WRITTEN TASK> Repeat the listing below in full, exactly as it stands.

################

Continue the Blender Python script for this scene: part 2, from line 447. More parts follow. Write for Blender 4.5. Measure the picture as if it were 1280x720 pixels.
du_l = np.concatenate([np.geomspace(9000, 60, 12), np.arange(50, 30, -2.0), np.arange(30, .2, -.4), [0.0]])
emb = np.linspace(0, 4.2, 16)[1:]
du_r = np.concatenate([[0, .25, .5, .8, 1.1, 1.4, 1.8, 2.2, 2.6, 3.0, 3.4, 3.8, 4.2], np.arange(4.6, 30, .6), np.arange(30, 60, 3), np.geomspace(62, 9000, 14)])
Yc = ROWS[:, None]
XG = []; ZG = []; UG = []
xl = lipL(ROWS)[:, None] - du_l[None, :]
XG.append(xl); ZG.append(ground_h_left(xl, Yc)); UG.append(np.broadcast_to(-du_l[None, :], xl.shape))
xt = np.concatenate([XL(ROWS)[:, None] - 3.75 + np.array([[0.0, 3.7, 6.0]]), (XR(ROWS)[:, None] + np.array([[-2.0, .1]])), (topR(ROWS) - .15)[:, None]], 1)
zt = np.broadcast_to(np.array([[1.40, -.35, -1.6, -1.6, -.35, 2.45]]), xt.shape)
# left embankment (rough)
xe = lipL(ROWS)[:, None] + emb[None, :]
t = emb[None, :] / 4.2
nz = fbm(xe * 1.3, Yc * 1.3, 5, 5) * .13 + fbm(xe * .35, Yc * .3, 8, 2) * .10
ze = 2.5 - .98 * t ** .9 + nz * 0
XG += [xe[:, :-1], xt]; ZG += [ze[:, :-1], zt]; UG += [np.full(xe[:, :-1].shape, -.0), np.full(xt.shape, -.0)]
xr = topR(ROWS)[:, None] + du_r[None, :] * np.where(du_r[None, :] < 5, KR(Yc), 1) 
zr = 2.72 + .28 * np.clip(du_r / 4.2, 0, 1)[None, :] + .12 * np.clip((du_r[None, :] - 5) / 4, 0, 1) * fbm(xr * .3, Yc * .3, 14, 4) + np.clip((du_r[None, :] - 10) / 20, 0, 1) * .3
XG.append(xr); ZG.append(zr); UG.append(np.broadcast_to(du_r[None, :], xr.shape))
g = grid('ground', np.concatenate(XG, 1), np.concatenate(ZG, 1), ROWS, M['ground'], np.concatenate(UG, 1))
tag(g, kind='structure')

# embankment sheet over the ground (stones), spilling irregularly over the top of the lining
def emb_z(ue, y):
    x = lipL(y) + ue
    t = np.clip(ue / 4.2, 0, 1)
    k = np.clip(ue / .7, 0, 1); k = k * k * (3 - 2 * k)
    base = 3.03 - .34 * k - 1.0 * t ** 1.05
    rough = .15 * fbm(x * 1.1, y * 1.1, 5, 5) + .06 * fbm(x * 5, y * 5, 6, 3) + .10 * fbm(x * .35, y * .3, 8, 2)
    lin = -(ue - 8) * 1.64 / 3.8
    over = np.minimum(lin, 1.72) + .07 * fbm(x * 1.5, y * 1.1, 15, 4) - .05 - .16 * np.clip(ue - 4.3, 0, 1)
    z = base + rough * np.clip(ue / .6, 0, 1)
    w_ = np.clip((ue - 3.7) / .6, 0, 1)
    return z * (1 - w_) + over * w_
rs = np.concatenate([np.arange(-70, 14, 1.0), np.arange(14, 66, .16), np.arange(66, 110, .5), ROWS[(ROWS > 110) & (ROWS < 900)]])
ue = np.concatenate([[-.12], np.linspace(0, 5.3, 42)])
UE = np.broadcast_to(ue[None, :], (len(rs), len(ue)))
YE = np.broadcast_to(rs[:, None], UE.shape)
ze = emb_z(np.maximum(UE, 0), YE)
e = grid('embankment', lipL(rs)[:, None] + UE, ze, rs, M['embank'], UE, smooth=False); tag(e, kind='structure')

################

RESULT OF THE TASK>
Continue the Blender Python script for this scene: part 2, from line 447. More parts follow. Write for Blender 4.5. Measure the picture as if it were 1280x720 pixels.
du_l = np.concatenate([np.geomspace(9000, 60, 12), np.arange(50, 30, -2.0), np.arange(30, .2, -.4), [0.0]])
emb = np.linspace(0, 4.2, 16)[1:]
du_r = np.concatenate([[0, .25, .5, .8, 1.1, 1.4, 1.8, 2.2, 2.6, 3.0, 3.4, 3.8, 4.2], np.arange(4.6, 30, .6), np.arange(30, 60, 3), np.geomspace(62, 9000, 14)])
Yc = ROWS[:, None]
XG = []; ZG = []; UG = []
xl = lipL(ROWS)[:, None] - du_l[None, :]
XG.append(xl); ZG.append(ground_h_left(xl, Yc)); UG.append(np.broadcast_to(-du_l[None, :], xl.shape))
xt = np.concatenate([XL(ROWS)[:, None] - 3.75 + np.array([[0.0, 3.7, 6.0]]), (XR(ROWS)[:, None] + np.array([[-2.0, .1]])), (topR(ROWS) - .15)[:, None]], 1)
zt = np.broadcast_to(np.array([[1.40, -.35, -1.6, -1.6, -.35, 2.45]]), xt.shape)
# left embankment (rough)
xe = lipL(ROWS)[:, None] + emb[None, :]
t = emb[None, :] / 4.2
nz = fbm(xe * 1.3, Yc * 1.3, 5, 5) * .13 + fbm(xe * .35, Yc * .3, 8, 2) * .10
ze = 2.5 - .98 * t ** .9 + nz * 0
XG += [xe[:, :-1], xt]; ZG += [ze[:, :-1], zt]; UG += [np.full(xe[:, :-1].shape, -.0), np.full(xt.shape, -.0)]
xr = topR(ROWS)[:, None] + du_r[None, :] * np.where(du_r[None, :] < 5, KR(Yc), 1) 
zr = 2.72 + .28 * np.clip(du_r / 4.2, 0, 1)[None, :] + .12 * np.clip((du_r[None, :] - 5) / 4, 0, 1) * fbm(xr * .3, Yc * .3, 14, 4) + np.clip((du_r[None, :] - 10) / 20, 0, 1) * .3
XG.append(xr); ZG.append(zr); UG.append(np.broadcast_to(du_r[None, :], xr.shape))
g = grid('ground', np.concatenate(XG, 1), np.concatenate(ZG, 1), ROWS, M['ground'], np.concatenate(UG, 1))
tag(g, kind='structure')

# embankment sheet over the ground (stones), spilling irregularly over the top of the lining
def emb_z(ue, y):
    x = lipL(y) + ue
    t = np.clip(ue / 4.2, 0, 1)
    k = np.clip(ue / .7, 0, 1); k = k * k * (3 - 2 * k)
    base = 3.03 - .34 * k - 1.0 * t ** 1.05
    rough = .15 * fbm(x * 1.1, y * 1.1, 5, 5) + .06 * fbm(x * 5, y * 5, 6, 3) + .10 * fbm(x * .35, y * .3, 8, 2)
    lin = -(ue - 8) * 1.64 / 3.8
    over = np.minimum(lin, 1.72) + .07 * fbm(x * 1.5, y * 1.1, 15, 4) - .05 - .16 * np.clip(ue - 4.3, 0, 1)
    z = base + rough * np.clip(ue / .6, 0, 1)
    w_ = np.clip((ue - 3.7) / .6, 0, 1)
    return z * (1 - w_) + over * w_
rs = np.concatenate([np.arange(-70, 14, 1.0), np.arange(14, 66, .16), np.arange(66, 110, .5), ROWS[(ROWS > 110) & (ROWS < 900)]])
ue = np.concatenate([[-.12], np.linspace(0, 5.3, 42)])
UE = np.broadcast_to(ue[None, :], (len(rs), len(ue)))
YE = np.broadcast_to(rs[:, None], UE.shape)
ze = emb_z(np.maximum(UE, 0), YE)
e = grid('embankment', lipL(rs)[:, None] + UE, ze, rs, M['embank'], UE, smooth=False); tag(e, kind='structure')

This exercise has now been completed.